Did You Bring Your Passport and Your Ticket?

No, these words were not spoken to me at the airport but – surprise – at the bank. I was on another foreign currency quest of mine. This time for US-Dollars, which are needed to pay for visas when travelling to Zanzibar. Lots of them. $360 total, to be precise. It was the day before our flight, and, as Noisette had predicted, I was extremely busy running around getting everything organized. Impatience having her birthday party that afternoon didn’t help. So between buying donuts for her class and picking up the cake for later, I thought I’d drop in at the bank, where I was stopped cold by above question.

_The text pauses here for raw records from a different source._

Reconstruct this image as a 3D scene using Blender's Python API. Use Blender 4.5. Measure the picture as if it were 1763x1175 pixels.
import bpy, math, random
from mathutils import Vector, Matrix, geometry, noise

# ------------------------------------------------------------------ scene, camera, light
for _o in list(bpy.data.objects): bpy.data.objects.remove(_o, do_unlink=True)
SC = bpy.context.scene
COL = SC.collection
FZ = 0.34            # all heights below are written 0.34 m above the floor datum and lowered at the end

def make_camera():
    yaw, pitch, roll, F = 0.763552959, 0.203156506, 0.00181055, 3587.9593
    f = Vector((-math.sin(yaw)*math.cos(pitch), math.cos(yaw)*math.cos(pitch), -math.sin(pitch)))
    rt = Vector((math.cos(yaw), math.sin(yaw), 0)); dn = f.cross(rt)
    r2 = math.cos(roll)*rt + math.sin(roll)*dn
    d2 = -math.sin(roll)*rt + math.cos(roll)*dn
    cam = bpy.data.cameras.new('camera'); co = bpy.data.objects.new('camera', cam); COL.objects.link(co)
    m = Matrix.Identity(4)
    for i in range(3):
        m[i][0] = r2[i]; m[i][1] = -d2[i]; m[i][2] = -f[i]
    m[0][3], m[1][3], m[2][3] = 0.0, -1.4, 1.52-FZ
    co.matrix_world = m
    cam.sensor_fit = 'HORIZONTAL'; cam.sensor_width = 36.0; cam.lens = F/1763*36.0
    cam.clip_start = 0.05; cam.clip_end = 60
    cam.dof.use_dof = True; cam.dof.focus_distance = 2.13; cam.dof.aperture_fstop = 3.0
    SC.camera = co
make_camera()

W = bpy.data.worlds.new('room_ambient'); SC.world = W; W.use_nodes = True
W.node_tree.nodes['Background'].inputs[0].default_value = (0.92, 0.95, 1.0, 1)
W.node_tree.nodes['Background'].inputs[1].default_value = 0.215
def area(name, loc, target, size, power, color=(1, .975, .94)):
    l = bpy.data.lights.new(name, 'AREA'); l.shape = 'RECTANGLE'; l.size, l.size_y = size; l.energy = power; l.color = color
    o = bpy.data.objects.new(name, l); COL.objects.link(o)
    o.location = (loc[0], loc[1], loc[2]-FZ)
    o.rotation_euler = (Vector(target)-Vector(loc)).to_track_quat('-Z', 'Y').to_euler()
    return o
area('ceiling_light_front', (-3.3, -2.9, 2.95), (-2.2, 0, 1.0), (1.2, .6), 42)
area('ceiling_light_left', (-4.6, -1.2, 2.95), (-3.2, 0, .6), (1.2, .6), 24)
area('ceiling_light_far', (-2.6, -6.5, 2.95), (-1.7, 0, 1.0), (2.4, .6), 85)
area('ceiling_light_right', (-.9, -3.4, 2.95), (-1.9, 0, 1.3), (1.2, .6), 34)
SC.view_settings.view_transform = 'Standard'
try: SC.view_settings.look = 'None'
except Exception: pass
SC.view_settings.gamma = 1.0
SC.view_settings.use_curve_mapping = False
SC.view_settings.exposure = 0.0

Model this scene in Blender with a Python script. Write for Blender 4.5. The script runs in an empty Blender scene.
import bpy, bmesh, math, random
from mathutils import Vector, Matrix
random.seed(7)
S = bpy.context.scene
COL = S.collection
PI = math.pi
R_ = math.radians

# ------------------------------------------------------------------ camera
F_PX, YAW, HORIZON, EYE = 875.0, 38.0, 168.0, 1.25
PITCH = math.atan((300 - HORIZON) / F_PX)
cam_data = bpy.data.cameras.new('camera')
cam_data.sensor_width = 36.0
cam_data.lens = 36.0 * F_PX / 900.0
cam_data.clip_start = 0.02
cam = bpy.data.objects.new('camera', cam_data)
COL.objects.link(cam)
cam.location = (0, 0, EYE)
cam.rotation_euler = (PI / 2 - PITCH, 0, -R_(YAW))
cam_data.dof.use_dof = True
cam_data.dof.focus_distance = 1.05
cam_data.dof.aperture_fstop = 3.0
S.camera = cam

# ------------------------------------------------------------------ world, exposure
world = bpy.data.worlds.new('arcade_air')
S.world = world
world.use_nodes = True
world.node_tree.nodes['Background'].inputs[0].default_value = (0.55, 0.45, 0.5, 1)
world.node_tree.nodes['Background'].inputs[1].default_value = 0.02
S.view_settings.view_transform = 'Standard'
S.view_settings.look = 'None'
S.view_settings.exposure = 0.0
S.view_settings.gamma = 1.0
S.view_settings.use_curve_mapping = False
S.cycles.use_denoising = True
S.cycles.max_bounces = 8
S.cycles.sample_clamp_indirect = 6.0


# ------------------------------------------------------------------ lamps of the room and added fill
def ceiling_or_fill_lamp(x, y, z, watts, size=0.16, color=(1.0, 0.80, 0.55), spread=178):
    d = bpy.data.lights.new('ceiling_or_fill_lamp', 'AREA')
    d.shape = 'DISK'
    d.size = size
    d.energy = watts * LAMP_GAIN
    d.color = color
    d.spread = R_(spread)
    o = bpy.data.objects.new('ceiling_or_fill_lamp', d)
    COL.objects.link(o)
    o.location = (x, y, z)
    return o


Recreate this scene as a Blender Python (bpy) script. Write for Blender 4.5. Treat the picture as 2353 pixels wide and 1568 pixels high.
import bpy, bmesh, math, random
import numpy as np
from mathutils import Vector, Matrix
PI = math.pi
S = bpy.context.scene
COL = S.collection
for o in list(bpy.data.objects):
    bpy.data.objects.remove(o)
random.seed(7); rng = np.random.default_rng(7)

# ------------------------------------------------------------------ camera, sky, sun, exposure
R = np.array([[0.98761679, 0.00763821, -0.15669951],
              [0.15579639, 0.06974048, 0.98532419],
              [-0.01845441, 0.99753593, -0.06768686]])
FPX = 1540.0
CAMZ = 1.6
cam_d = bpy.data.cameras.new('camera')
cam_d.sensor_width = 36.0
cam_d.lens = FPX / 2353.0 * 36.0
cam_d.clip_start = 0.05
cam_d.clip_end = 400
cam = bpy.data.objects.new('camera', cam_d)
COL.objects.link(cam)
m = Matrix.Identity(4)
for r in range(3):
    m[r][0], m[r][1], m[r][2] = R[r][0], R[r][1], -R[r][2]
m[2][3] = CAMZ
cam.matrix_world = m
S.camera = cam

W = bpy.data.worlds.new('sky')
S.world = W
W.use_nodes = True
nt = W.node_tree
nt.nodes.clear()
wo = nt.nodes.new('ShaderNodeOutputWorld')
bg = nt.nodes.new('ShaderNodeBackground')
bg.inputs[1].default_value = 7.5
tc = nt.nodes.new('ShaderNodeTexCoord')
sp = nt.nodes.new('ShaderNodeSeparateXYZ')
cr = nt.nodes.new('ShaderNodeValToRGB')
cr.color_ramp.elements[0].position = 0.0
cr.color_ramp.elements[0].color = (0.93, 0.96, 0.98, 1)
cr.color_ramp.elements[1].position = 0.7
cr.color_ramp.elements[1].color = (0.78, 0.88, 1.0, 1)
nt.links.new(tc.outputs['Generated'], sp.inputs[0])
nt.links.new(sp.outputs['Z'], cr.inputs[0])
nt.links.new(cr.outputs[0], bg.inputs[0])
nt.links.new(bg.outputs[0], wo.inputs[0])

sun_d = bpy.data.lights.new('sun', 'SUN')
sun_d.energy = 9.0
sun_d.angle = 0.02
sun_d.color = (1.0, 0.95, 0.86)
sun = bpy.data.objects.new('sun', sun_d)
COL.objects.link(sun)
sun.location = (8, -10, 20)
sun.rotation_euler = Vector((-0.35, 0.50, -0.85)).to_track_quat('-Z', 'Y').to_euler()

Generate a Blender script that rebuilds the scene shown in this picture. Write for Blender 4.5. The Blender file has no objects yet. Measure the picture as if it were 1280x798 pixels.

Honestly, I’m glad that after one and a half years of living in South Africa, I still stumble into these situations like the first expat off the boat, otherwise I wouldn’t have any good stories to tell you!  Can you see that this is another Expat Tip in the making? When going to the bank for foreign currency, make sure you bring your passport AND ticket! That’s right, you have to p rove that you’re actually planning to go to a foreign country before you are allowed to get foreign currency. From your very own account using your very own money. I almost felt transported back to East Germany circa 1988.

All this just to get $400
So there was nothing for me to do but go home and get my ticket. Even though nowadays everyone travels on e-tickets, they still wanted an actual printout. I’ve learned not to argue these things. Loud arguing and demands to speak to the branch manager were ensuing from the adjacent cubicle while I packed away my passport and left. By the time I returned, a huge line had formed, and then it took me another 30 minutes to fill out the required forms. All my contact details on one form, front and back, and some kind of affidavit that I hadn’t yet used any of my allowance of annual foreign currency. I didn’t even bother to ask what that meant. My passport was copied for the 26th time and filed away in what I can only imagine must be a huge room of overflowing file cabinets, all my forms were stamped with gusto, a fee was deducted, and I finally had my US-Dollars. By this time I almost felt like kissing those sweet green bills representing a freer and less complicated society.
And you know what? If you’ve read my previous post you will know that I could have avoided all this. Three trips to the bank, standing in line, a stack of forms filled out, over R200 in fees – all completely avoidable if I’d had the presence of mind to put two and two together and just hold on to those Euros I had from Germany, which surely they would have just as readily accepted in Zanzibar as US-Dollars. Eish!
But then again, it has been a blessing for Joburg Expat. Just like American comedians bemoaned the departure of President Bush, me and my blog would experience a sense of loss if the ways of South African bureaucracy suddenly turned efficient and – God forbid – logical.